Damit sei bereits das „Kündigungsverhalten“ der Beklagten sittenwidrig, was zur Folge habe, dass die ganze Kündigung nichtig sei. Darüber hinaus habe die Klägerin vor der Kündigung angehört werden müssen. Zudem sei die Kündigung selbstwidersprüchlich, da die Beklagte der Klägerin nur kurz zuvor eine unbefristete Beschäftigung angeboten habe.

Gründe

Die Revision ist unbegründet. Das Landesarbeitsgericht hat die Berufung der Klägerin gegen das klageabweisende erstinstanzliche Urteil zu Recht zurückgewiesen.

Die Kündigung ist weder sittenwidrig noch treuwidrig.

Da das Kündigungsschutzgesetz den Grundsatz von Treu und Glauben konkretisiert, ist dieser auf Kündigungen nur eingeschränkt anwendbar. Das Landesarbeitsgericht war der Ansicht, dass die Kündigung einer Arbeitgeberin, der zugetragen wurde, dass über sie negative Tatsachen verbreitet werden, nachvollziehbar ist. Insbesondere dann, wenn die Beschäftigte im unmittelbaren Nähebereich der Beklagten im Kontakt mit den Kindern tätig ist. Eine Pflicht zur Aufklärung des Sachverhalts gebe es zudem nicht. Das spätere Verhalten der Beklagten, die schwereren Kündigungsgründe anzuführen, ändere an der Wirksamkeit der Kündigung ebenso wenig.

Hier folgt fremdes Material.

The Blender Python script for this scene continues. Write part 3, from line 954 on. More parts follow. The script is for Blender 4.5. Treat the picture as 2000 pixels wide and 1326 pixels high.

Der Willkürvorwurf scheide ebenfalls aus, sobald ein irgendwie einleuchtender Grund vorliegt. Dieser liegt bereits in dem aus der Verbreitung falscher Tatsachen resultierender Vertrauensbruch.

Dass der Klägerin keine Gelegenheit zur Stellungnahme von der Beklagten eingeräumt wurde, ist unbeachtlich, da dies keine Wirksamkeitsvoraussetzung der Kündigung ist. Darüber hinaus stellt das Inaussichtstellen eines unbefristeten Arbeitsverhältnisses kein selbstwidersprüchliches Verhalten dar, da dadurch nicht bereits ein Vertrauenstatbestand geschaffen wurde.

Bewertung

Gleichwohl man aufgrund der Argumentation der Klägerin Verständnis für ebendiese empfindet, ist der Entscheidung des Bundesarbeitsgerichtes bzw. dem Landesarbeitsgericht zuzustimmen. Gerade bei einer Tätigkeit in einem solch privaten Rahmen, besonders durch die Arbeit mit den Kindern der Beklagten, genießt die Beklagte den besonderen Schutz der räumlichen Privatsphäre im Rahmen von Art. 13 Abs. 1 GG. An die Kündigungsgründe sind daher andere Anforderungen zu stellen, welchen das Bundesarbeitsgericht Genüge getan hat.